A multidomain spectral method for solving elliptic equations
Harald P. Pfeiffer, Lawrence E. Kidder, Mark A. Scheel, Saul A. Teukolsky
TL;DR
This work introduces a versatile multidomain spectral solver for coupled nonlinear elliptic PDEs, built around a novel operator S that unifies the PDE, boundary conditions, and inter-subdomain matching. It leverages pseudospectral collocation with both rectangular blocks and spherical shells, supports touching and overlapping domains, and allows run-time customization of mappings and domain layout. The approach relies on Newton-Krylov solvers with flexible preconditioning, enabling high accuracy and exponential convergence, shown on Laplace-type problems and nonflat geometric systems relevant to numerical relativity. Compared with traditional finite-difference methods, the spectral method delivers superior accuracy at comparable or lower computational cost and demonstrates strong parallel scalability across complex domain decompositions. These advances facilitate efficient, high-fidelity solutions for challenging elliptic systems with multiple length scales and nontrivial geometries.
Abstract
We present a new solver for coupled nonlinear elliptic partial differential equations (PDEs).
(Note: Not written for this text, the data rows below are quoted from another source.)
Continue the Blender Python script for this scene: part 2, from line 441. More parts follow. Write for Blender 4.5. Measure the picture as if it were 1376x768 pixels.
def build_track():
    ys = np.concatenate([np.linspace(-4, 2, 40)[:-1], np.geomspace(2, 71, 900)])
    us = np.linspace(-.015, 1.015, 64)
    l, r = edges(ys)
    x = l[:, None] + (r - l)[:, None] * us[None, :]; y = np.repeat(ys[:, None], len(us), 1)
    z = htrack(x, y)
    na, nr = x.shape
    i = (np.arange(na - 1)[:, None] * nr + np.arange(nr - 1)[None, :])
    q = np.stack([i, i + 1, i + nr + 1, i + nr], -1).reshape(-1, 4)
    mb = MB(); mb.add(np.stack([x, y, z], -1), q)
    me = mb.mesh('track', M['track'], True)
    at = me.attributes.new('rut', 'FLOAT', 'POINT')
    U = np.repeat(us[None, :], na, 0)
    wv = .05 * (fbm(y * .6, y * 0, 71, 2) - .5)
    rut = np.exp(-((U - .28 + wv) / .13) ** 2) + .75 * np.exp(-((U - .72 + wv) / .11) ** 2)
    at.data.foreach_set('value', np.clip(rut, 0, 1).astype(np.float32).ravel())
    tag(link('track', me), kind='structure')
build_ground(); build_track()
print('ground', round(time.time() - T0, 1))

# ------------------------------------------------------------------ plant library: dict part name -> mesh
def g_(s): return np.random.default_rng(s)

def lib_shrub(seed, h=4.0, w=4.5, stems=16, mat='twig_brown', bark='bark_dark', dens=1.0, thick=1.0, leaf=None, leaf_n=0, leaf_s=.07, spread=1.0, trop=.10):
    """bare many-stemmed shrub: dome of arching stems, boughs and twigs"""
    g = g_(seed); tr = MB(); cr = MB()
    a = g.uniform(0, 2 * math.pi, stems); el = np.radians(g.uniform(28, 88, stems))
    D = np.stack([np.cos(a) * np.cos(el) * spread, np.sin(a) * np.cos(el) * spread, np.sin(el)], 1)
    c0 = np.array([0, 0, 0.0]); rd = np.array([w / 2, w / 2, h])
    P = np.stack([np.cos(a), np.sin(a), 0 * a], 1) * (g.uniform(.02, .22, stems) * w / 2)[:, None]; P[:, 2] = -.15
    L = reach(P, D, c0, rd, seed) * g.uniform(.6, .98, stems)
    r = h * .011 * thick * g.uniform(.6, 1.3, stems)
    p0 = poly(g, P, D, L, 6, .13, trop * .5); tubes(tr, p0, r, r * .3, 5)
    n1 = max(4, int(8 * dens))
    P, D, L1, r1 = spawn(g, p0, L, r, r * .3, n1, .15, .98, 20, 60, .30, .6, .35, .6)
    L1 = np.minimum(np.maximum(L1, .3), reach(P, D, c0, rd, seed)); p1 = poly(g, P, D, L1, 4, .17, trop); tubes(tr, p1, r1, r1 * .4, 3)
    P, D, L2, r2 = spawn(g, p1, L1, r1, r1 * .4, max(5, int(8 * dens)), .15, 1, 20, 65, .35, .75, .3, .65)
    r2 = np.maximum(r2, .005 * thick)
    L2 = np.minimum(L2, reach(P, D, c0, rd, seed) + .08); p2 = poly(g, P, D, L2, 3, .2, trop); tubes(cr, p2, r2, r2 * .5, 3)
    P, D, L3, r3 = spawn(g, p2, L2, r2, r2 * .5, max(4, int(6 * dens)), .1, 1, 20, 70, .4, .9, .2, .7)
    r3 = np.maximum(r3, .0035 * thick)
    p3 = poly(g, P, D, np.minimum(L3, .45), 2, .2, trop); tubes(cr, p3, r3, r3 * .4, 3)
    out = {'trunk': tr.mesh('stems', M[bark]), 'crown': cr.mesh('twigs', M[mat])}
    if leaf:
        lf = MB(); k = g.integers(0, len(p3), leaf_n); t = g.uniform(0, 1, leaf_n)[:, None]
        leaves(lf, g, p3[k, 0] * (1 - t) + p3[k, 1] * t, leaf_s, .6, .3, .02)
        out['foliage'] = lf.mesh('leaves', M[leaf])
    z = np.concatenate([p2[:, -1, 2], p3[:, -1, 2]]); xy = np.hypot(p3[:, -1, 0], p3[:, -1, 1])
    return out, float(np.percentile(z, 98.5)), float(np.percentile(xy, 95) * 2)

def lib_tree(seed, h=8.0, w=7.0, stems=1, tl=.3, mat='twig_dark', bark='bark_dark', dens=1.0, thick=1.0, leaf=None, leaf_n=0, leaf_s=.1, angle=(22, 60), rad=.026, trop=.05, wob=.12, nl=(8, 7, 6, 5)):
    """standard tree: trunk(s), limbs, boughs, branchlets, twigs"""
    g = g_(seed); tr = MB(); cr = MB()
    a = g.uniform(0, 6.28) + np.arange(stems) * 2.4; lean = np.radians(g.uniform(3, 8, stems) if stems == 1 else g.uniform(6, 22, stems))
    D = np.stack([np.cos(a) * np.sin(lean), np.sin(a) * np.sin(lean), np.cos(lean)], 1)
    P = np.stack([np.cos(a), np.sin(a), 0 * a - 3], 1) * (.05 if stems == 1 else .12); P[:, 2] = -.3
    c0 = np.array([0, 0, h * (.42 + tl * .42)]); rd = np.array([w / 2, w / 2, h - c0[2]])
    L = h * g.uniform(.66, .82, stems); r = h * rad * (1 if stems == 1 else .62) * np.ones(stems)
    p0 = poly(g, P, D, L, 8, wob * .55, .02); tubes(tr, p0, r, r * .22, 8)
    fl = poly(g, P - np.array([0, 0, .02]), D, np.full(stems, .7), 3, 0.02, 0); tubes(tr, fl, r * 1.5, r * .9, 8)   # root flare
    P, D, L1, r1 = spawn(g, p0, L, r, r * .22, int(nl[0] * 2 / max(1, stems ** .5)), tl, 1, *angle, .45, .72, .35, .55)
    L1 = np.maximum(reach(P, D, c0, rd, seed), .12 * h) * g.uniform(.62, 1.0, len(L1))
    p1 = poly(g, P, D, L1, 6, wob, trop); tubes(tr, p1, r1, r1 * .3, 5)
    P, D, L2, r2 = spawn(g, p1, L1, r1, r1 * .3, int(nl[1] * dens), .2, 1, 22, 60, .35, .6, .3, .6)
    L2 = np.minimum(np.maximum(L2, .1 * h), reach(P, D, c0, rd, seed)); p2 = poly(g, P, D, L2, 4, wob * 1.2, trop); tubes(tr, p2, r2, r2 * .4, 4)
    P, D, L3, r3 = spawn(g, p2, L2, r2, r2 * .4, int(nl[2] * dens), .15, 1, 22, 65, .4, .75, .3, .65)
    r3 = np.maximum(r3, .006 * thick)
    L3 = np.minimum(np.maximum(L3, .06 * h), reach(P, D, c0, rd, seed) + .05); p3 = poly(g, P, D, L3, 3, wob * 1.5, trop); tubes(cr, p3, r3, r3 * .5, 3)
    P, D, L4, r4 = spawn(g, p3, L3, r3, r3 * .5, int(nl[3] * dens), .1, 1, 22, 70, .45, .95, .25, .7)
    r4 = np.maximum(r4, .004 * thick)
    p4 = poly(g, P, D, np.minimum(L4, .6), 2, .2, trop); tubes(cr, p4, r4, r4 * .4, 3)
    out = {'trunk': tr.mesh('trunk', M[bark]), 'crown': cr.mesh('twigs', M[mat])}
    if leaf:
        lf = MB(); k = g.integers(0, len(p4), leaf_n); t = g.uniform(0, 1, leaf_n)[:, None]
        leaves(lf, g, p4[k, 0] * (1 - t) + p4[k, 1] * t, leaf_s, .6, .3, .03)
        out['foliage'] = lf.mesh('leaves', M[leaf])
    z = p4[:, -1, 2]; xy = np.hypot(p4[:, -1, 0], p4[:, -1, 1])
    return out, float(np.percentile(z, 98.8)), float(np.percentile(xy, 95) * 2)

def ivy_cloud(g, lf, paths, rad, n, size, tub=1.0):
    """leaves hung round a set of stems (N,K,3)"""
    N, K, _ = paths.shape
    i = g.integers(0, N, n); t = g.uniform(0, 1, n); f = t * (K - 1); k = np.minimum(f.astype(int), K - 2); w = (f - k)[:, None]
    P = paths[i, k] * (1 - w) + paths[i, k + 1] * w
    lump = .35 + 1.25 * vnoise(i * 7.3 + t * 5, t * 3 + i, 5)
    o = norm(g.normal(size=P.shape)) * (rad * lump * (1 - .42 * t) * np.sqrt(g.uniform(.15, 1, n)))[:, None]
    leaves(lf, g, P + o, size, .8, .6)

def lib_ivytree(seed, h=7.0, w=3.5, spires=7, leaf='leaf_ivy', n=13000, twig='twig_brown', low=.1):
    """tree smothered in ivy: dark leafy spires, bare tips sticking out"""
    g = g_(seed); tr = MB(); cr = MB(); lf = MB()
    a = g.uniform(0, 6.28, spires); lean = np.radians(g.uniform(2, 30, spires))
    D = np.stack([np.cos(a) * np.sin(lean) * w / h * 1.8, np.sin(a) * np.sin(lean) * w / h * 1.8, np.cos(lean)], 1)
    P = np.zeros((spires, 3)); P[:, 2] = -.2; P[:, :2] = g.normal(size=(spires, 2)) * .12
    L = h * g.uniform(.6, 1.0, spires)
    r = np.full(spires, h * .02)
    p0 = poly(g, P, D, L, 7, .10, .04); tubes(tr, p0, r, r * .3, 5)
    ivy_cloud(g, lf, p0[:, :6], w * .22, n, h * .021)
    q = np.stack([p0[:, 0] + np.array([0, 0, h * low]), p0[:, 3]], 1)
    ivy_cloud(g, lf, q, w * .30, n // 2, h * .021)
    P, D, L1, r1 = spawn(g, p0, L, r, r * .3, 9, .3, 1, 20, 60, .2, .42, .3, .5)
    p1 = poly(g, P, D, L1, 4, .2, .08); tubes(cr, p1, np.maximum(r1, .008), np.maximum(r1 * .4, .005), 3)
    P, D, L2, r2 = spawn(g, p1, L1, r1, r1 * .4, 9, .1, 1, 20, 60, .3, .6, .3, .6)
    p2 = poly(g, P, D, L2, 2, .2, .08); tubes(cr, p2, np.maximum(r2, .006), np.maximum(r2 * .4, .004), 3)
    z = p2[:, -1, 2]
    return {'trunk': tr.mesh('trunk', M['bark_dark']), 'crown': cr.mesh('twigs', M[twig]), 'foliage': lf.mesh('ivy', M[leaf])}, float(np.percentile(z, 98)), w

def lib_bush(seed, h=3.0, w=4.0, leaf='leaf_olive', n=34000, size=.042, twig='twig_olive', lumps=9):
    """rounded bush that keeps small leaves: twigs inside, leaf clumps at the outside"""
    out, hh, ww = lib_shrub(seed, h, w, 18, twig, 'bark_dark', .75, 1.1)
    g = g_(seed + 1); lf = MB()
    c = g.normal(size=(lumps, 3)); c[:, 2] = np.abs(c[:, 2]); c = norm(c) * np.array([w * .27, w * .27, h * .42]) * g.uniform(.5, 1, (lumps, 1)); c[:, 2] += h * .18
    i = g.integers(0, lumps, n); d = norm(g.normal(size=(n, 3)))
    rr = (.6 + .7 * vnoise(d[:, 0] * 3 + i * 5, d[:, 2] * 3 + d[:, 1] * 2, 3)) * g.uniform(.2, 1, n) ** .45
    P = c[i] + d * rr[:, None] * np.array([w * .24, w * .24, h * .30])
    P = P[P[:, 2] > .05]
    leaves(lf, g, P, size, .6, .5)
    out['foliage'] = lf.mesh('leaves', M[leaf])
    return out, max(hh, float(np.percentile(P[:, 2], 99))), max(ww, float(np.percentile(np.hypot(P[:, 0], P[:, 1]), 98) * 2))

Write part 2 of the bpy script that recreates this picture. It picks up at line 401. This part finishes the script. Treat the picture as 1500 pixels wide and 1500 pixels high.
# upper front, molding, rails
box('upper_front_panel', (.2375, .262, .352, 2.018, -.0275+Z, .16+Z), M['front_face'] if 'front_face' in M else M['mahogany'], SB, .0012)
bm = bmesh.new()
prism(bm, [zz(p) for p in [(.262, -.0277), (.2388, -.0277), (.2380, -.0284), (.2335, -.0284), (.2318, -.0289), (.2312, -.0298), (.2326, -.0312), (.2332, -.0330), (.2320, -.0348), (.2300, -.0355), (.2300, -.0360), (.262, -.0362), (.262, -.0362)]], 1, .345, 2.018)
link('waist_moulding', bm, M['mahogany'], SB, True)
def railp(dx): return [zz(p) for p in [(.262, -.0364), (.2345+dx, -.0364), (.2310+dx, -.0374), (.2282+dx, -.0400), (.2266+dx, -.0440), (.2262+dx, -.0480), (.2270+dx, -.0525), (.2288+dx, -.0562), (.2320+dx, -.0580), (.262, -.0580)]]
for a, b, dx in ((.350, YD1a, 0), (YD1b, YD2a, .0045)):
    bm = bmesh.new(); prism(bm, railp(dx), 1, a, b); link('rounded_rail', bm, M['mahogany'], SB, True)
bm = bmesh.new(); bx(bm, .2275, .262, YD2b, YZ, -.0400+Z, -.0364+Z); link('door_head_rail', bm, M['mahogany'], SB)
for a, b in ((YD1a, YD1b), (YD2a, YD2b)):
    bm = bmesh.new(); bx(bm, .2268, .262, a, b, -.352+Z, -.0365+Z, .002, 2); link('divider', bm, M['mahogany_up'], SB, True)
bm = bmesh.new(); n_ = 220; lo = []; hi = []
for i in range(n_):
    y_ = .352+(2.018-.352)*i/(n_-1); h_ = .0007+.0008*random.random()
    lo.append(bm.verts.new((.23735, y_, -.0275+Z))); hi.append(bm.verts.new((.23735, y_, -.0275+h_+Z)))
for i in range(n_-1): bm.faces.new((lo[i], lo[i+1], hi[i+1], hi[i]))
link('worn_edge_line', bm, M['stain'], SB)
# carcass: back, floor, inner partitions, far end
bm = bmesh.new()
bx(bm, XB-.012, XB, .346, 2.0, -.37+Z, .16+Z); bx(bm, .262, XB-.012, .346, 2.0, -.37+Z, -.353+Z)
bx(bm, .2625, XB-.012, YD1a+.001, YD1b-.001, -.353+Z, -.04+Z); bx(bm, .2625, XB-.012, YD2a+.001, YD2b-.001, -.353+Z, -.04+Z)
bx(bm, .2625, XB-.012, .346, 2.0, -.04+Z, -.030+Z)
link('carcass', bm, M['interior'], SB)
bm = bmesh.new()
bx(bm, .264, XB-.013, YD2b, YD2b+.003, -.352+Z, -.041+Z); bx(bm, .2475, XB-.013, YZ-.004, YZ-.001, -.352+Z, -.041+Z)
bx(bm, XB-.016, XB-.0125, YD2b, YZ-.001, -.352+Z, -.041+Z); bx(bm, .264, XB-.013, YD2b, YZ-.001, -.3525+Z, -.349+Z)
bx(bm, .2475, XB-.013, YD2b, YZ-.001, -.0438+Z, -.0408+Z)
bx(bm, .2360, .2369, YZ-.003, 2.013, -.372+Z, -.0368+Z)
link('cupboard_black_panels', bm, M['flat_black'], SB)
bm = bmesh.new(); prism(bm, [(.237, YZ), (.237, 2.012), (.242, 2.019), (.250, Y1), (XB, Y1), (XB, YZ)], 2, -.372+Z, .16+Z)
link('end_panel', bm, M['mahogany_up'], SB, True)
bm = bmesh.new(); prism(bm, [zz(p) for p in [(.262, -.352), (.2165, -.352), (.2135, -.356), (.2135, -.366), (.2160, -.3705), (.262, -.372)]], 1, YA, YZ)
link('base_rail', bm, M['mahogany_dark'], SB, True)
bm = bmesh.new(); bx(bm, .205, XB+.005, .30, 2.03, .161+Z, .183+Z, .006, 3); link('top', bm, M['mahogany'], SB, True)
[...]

The solver is based on pseudo-spectral collocation with domain decomposition and can handle one- to three-dimensional problems. It has three distinct features. First, the combined problem of solving the PDE, satisfying the boundary conditions, and matching between different subdomains is cast into one set of equations readily accessible to standard linear and nonlinear solvers. Second, touching as well as overlapping subdomains are supported; both rectangular blocks with Chebyshev basis functions as well as spherical shells with an expansion in spherical harmonics are implemented. Third, the code is very flexible: The domain decomposition as well as the distribution of collocation points in each domain can be chosen at run time, and the solver is easily adaptable to new PDEs. The code has been used to solve the equations of the initial value problem of general relativity and should be useful in many other problems. We compare the new method to finite difference codes and find it superior in both runtime and accuracy, at least for the smooth problems considered here.